In primo luogo, è ancora da valutare se ci sia o meno un conflitto tra il perseguimento degli obiettivi ESG e il perseguimento dell’obiettivo primario delle società di capitali, quello della creazione di valore per gli azionisti. Nel decennale dibattito che vede contrapporsi l’interesse sociale da una parte e quello proprio degli azionisti dall’altra, qual è il ruolo da attribuire al tema della sostenibilità? Gli amministratori di una S.p.A. sono semplicemente legittimati o addirittura tenuti a perseguire gli obiettivi ESG anche se questi potrebbero – astrattamente – inficiare lo scopo classico della massimizzazione del profitto? Potrebbe esserci una terza via, quella rappresentata dalla CSR, la “corporate social responsability”. La CSR tutela anche gli interessi di soggetti terzi rispetto al rapporto societario, i cosiddetti stakeholder: i dipendenti, coloro che collaborano con tutto l’indotto, il territorio e gli abitanti che vivono nelle comunità interessate dalla presenza dell’azienda.

Un’altra questione riguarda la tassonomia degli investimenti sostenibili. Va assolutamente scongiurato il pericolo del “greenwashing”, ovvero la collocazione sul mercato di prodotti che si definiscono sostenibili ma che, in realtà, sono caratterizzati da un elevato grado di opacità. In questo senso sono necessari dati qualificati, coerenti, comparabili, omogenei. Un vero e proprio standard di trasparenza, insomma, che può essere raggiunto solo grazie ad un intervento regolatore.

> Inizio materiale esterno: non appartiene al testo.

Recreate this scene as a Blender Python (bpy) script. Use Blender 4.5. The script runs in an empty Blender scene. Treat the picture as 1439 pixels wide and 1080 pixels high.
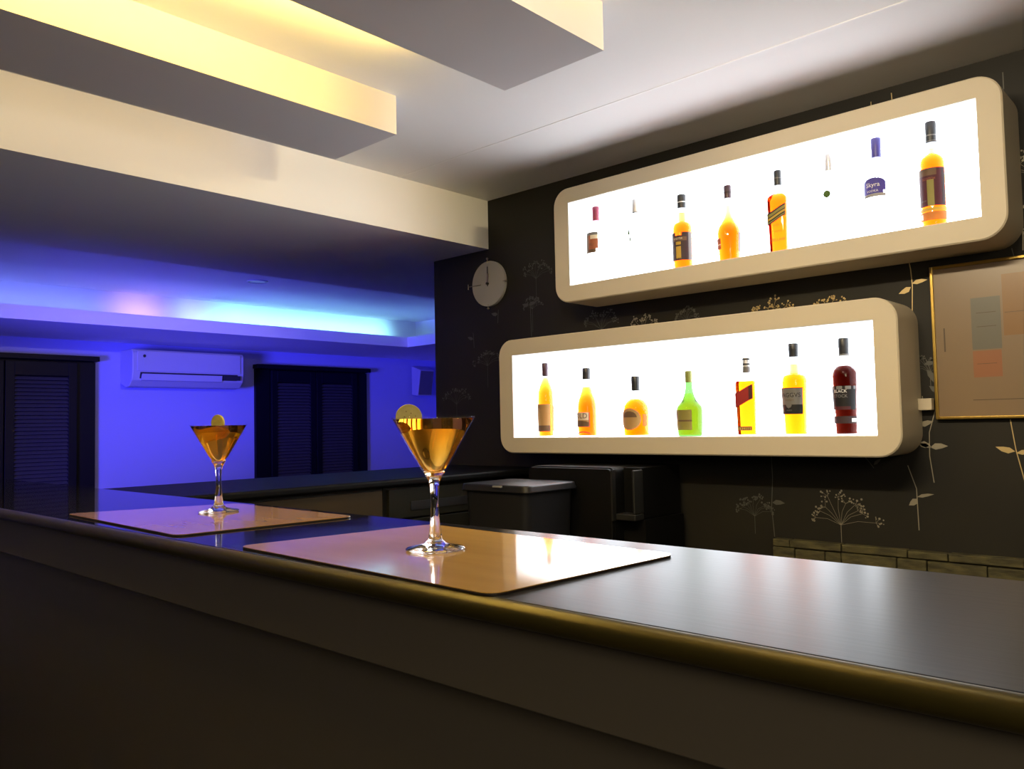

Dall’applicazione in concreto dei criteri ESG, poi, sorge un ulteriore questo: è possibile istituire una gerarchia tra di essi? Il concetto di sostenibilità è, per definizione, un semplice framework: al suo interno gli amministratori di una S.p.A. o i gestori di un portafoglio sono liberi di muoversi, anteponendo alcuni obiettivi ad altri. Ma come si individuano i criteri di controllo della discrezionalità degli amministratori?

Quello dei criteri ESG è certamente un tema in crescita esponenziale: non resta che attendere un regolamento europeo, che potrebbe dare una risposta alle questioni ancora irrisolte, e che sicuramente darà una decisa accelerazione alla rivoluzione, ovviamente ecosostenibile, anche nel mondo degli investimenti.